● GIVEN INSTRUCTION
The data below is to be returned in full and exactly.

● INFORMATION PROVIDED
┌──
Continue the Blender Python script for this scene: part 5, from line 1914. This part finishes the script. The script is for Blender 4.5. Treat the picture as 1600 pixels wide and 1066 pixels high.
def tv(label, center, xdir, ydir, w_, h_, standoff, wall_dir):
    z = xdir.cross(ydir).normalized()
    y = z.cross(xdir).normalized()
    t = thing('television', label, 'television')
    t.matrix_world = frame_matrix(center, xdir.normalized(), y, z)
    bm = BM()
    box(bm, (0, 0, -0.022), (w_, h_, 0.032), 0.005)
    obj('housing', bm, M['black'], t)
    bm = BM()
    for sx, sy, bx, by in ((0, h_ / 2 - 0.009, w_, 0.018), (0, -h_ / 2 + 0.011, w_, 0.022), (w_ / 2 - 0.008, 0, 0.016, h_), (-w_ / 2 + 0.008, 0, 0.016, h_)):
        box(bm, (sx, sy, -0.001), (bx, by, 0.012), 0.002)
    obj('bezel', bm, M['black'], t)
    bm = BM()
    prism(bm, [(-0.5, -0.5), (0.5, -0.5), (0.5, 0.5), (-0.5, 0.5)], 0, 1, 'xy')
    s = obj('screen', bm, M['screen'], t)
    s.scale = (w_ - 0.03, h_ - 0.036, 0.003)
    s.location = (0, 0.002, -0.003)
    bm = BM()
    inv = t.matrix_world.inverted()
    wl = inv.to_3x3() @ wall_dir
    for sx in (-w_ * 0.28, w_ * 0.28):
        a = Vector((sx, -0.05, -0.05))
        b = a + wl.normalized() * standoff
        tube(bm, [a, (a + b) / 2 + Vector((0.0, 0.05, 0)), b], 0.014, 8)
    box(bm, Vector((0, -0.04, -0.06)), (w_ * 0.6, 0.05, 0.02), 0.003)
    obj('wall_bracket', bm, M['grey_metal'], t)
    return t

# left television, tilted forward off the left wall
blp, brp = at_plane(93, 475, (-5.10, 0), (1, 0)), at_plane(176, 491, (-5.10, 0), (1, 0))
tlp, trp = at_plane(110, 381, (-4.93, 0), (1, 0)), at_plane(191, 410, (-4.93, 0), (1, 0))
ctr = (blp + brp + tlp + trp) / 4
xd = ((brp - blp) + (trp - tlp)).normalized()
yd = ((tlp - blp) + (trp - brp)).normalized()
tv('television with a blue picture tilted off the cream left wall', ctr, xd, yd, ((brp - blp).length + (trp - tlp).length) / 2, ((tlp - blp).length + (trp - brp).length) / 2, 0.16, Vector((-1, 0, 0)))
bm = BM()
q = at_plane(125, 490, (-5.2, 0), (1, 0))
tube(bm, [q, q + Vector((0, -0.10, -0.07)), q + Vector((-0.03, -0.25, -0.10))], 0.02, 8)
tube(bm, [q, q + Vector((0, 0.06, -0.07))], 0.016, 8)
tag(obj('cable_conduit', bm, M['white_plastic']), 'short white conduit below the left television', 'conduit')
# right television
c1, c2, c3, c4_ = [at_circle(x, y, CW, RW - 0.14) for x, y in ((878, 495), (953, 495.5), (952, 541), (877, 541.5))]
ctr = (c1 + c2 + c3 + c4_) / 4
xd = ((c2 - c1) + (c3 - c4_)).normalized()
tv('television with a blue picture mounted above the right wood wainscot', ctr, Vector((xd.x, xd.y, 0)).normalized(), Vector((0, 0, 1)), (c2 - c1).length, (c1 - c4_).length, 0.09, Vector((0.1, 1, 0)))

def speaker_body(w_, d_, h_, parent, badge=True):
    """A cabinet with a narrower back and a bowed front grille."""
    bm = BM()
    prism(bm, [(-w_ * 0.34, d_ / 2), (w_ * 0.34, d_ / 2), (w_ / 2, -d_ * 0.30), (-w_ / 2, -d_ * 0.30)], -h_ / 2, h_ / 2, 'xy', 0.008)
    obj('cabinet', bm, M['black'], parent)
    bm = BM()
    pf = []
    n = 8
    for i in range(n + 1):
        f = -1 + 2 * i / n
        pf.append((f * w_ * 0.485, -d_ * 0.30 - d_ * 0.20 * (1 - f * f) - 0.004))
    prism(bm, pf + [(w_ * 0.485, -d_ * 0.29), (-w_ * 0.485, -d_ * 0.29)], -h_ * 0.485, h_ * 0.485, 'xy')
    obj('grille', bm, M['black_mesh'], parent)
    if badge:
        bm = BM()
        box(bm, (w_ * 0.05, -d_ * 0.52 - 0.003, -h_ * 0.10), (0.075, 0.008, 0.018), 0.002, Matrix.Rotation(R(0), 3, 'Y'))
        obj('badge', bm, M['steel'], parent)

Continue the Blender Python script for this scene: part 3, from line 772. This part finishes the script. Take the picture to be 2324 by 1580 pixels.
└──
● EXERCISE OUTPUT
Continue the Blender Python script for this scene: part 5, from line 1914. This part finishes the script. The script is for Blender 4.5. Treat the picture as 1600 pixels wide and 1066 pixels high.
def tv(label, center, xdir, ydir, w_, h_, standoff, wall_dir):
    z = xdir.cross(ydir).normalized()
    y = z.cross(xdir).normalized()
    t = thing('television', label, 'television')
    t.matrix_world = frame_matrix(center, xdir.normalized(), y, z)
    bm = BM()
    box(bm, (0, 0, -0.022), (w_, h_, 0.032), 0.005)
    obj('housing', bm, M['black'], t)
    bm = BM()
    for sx, sy, bx, by in ((0, h_ / 2 - 0.009, w_, 0.018), (0, -h_ / 2 + 0.011, w_, 0.022), (w_ / 2 - 0.008, 0, 0.016, h_), (-w_ / 2 + 0.008, 0, 0.016, h_)):
        box(bm, (sx, sy, -0.001), (bx, by, 0.012), 0.002)
    obj('bezel', bm, M['black'], t)
    bm = BM()
    prism(bm, [(-0.5, -0.5), (0.5, -0.5), (0.5, 0.5), (-0.5, 0.5)], 0, 1, 'xy')
    s = obj('screen', bm, M['screen'], t)
    s.scale = (w_ - 0.03, h_ - 0.036, 0.003)
    s.location = (0, 0.002, -0.003)
    bm = BM()
    inv = t.matrix_world.inverted()
    wl = inv.to_3x3() @ wall_dir
    for sx in (-w_ * 0.28, w_ * 0.28):
        a = Vector((sx, -0.05, -0.05))
        b = a + wl.normalized() * standoff
        tube(bm, [a, (a + b) / 2 + Vector((0.0, 0.05, 0)), b], 0.014, 8)
    box(bm, Vector((0, -0.04, -0.06)), (w_ * 0.6, 0.05, 0.02), 0.003)
    obj('wall_bracket', bm, M['grey_metal'], t)
    return t

# left television, tilted forward off the left wall
blp, brp = at_plane(93, 475, (-5.10, 0), (1, 0)), at_plane(176, 491, (-5.10, 0), (1, 0))
tlp, trp = at_plane(110, 381, (-4.93, 0), (1, 0)), at_plane(191, 410, (-4.93, 0), (1, 0))
ctr = (blp + brp + tlp + trp) / 4
xd = ((brp - blp) + (trp - tlp)).normalized()
yd = ((tlp - blp) + (trp - brp)).normalized()
tv('television with a blue picture tilted off the cream left wall', ctr, xd, yd, ((brp - blp).length + (trp - tlp).length) / 2, ((tlp - blp).length + (trp - brp).length) / 2, 0.16, Vector((-1, 0, 0)))
bm = BM()
q = at_plane(125, 490, (-5.2, 0), (1, 0))
tube(bm, [q, q + Vector((0, -0.10, -0.07)), q + Vector((-0.03, -0.25, -0.10))], 0.02, 8)
tube(bm, [q, q + Vector((0, 0.06, -0.07))], 0.016, 8)
tag(obj('cable_conduit', bm, M['white_plastic']), 'short white conduit below the left television', 'conduit')
# right television
c1, c2, c3, c4_ = [at_circle(x, y, CW, RW - 0.14) for x, y in ((878, 495), (953, 495.5), (952, 541), (877, 541.5))]
ctr = (c1 + c2 + c3 + c4_) / 4
xd = ((c2 - c1) + (c3 - c4_)).normalized()
tv('television with a blue picture mounted above the right wood wainscot', ctr, Vector((xd.x, xd.y, 0)).normalized(), Vector((0, 0, 1)), (c2 - c1).length, (c1 - c4_).length, 0.09, Vector((0.1, 1, 0)))

def speaker_body(w_, d_, h_, parent, badge=True):
    """A cabinet with a narrower back and a bowed front grille."""
    bm = BM()
    prism(bm, [(-w_ * 0.34, d_ / 2), (w_ * 0.34, d_ / 2), (w_ / 2, -d_ * 0.30), (-w_ / 2, -d_ * 0.30)], -h_ / 2, h_ / 2, 'xy', 0.008)
    obj('cabinet', bm, M['black'], parent)
    bm = BM()
    pf = []
    n = 8
    for i in range(n + 1):
        f = -1 + 2 * i / n
        pf.append((f * w_ * 0.485, -d_ * 0.30 - d_ * 0.20 * (1 - f * f) - 0.004))
    prism(bm, pf + [(w_ * 0.485, -d_ * 0.29), (-w_ * 0.485, -d_ * 0.29)], -h_ * 0.485, h_ * 0.485, 'xy')
    obj('grille', bm, M['black_mesh'], parent)
    if badge:
        bm = BM()
        box(bm, (w_ * 0.05, -d_ * 0.52 - 0.003, -h_ * 0.10), (0.075, 0.008, 0.018), 0.002, Matrix.Rotation(R(0), 3, 'Y'))
        obj('badge', bm, M['steel'], parent)

Continue the Blender Python script for this scene: part 3, from line 772. This part finishes the script. Take the picture to be 2324 by 1580 pixels.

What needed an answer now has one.